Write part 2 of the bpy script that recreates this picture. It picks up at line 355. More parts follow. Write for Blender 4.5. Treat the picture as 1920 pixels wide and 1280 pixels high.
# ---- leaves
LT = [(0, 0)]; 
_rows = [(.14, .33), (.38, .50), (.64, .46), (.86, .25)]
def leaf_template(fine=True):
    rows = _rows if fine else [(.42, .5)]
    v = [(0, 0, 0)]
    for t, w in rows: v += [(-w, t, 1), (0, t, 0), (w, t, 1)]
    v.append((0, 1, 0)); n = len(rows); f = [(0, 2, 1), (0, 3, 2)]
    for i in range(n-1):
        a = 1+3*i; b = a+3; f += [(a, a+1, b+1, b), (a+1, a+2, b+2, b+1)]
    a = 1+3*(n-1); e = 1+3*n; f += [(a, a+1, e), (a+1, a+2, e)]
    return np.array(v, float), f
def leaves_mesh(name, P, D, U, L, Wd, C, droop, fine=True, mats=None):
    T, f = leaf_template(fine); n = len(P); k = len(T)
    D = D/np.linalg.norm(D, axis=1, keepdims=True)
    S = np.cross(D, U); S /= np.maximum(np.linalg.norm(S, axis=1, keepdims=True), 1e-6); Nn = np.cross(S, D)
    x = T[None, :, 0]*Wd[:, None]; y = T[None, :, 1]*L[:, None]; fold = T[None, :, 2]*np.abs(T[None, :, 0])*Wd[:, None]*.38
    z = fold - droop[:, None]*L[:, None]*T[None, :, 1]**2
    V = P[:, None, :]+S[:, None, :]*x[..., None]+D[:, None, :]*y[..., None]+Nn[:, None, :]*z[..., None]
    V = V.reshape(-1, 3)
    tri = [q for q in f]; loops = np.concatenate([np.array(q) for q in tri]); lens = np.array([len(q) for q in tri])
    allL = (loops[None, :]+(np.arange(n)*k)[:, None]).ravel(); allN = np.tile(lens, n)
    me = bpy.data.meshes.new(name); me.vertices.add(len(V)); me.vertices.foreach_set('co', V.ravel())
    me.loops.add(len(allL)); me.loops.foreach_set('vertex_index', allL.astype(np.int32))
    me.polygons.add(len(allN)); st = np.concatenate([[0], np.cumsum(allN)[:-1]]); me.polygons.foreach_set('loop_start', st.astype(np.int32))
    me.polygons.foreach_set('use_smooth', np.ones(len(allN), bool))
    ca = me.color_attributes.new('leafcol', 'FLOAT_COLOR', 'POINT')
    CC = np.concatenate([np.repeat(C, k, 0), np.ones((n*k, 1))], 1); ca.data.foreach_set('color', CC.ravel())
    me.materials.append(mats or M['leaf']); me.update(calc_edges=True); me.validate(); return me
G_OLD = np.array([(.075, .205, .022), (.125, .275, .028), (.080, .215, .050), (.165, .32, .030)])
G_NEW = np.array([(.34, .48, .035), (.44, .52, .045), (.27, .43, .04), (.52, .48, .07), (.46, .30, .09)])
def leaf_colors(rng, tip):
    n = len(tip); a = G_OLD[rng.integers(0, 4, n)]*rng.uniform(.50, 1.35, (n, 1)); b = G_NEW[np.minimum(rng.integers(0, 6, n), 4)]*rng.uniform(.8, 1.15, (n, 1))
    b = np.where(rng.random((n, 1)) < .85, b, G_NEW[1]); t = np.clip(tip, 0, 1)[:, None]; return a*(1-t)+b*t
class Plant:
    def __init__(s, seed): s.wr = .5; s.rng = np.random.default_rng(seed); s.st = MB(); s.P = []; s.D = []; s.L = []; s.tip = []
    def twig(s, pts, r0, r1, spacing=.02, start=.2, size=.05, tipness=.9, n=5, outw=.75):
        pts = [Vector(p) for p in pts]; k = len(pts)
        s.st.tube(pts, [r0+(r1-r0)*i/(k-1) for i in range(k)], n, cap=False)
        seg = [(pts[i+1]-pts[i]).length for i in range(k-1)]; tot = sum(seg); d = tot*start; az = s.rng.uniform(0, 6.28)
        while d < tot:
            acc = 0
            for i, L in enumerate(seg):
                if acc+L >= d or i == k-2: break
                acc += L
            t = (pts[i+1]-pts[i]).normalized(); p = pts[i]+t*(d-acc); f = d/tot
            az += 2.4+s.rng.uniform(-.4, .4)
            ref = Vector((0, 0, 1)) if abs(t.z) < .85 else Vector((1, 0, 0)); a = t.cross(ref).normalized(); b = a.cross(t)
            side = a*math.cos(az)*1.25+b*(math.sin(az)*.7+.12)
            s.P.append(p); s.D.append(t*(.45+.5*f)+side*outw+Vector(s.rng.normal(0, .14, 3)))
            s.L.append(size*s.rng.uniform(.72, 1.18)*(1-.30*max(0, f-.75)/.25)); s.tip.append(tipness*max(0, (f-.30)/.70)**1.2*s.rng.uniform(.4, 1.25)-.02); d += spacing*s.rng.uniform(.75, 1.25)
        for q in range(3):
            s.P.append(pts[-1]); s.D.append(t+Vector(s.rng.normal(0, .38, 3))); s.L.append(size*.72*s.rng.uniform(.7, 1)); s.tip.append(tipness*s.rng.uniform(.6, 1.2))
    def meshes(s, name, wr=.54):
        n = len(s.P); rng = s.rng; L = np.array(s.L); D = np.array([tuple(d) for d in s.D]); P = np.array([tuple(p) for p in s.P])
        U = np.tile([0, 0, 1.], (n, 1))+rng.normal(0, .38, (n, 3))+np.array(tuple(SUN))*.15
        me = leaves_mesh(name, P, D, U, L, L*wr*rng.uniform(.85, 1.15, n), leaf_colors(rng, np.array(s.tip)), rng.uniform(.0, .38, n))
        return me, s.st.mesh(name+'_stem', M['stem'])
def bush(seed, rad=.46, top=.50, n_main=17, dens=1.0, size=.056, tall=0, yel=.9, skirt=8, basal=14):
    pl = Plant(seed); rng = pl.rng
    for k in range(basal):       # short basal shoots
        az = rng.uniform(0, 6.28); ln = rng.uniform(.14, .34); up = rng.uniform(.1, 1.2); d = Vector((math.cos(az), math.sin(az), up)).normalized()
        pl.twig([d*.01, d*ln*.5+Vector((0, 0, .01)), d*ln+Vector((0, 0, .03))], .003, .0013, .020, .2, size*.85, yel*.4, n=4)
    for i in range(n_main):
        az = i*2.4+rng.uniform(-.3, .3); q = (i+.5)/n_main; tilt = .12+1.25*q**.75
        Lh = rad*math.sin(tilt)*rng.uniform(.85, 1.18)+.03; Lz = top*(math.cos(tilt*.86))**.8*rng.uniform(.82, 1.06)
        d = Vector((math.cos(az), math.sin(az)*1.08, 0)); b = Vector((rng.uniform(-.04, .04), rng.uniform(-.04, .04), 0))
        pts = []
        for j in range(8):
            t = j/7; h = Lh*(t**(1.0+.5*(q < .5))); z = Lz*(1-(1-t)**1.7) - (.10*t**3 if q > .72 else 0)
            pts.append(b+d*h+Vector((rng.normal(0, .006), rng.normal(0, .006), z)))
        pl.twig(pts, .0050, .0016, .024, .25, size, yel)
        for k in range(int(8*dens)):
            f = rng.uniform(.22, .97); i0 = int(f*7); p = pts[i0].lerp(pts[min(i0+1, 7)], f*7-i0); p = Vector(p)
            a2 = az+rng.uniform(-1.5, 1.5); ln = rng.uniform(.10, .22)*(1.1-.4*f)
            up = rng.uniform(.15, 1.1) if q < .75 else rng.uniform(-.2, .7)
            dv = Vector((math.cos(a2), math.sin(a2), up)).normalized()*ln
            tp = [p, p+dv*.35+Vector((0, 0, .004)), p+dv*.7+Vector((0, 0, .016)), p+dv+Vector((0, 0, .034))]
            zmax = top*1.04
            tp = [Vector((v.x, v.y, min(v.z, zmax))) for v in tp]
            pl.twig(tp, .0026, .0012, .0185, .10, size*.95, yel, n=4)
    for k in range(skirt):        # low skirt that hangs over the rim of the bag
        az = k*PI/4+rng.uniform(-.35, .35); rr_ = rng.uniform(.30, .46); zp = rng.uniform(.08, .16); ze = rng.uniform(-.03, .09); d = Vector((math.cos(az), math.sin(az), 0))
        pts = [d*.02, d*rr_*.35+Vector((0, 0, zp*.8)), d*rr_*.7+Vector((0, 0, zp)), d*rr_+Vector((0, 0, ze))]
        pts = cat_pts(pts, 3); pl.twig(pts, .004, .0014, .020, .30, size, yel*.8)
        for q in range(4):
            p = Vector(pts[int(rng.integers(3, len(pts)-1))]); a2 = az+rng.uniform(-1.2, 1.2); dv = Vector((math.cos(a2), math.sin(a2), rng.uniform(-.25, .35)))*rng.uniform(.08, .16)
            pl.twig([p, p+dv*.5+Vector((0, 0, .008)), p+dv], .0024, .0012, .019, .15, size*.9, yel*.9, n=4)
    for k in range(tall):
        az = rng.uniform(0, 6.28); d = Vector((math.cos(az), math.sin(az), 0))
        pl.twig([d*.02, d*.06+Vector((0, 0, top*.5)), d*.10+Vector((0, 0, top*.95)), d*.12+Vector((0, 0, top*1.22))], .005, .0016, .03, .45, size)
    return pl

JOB
Pull out every line in the material above where "that" occurs.

THE OUTPUT
Write part 2 of the bpy script that recreates this picture. It picks up at line 355. More parts follow. Write for Blender 4.5. Treat the picture as 1920 pixels wide and 1280 pixels high.
    for k in range(skirt):        # low skirt that hangs over the rim of the bag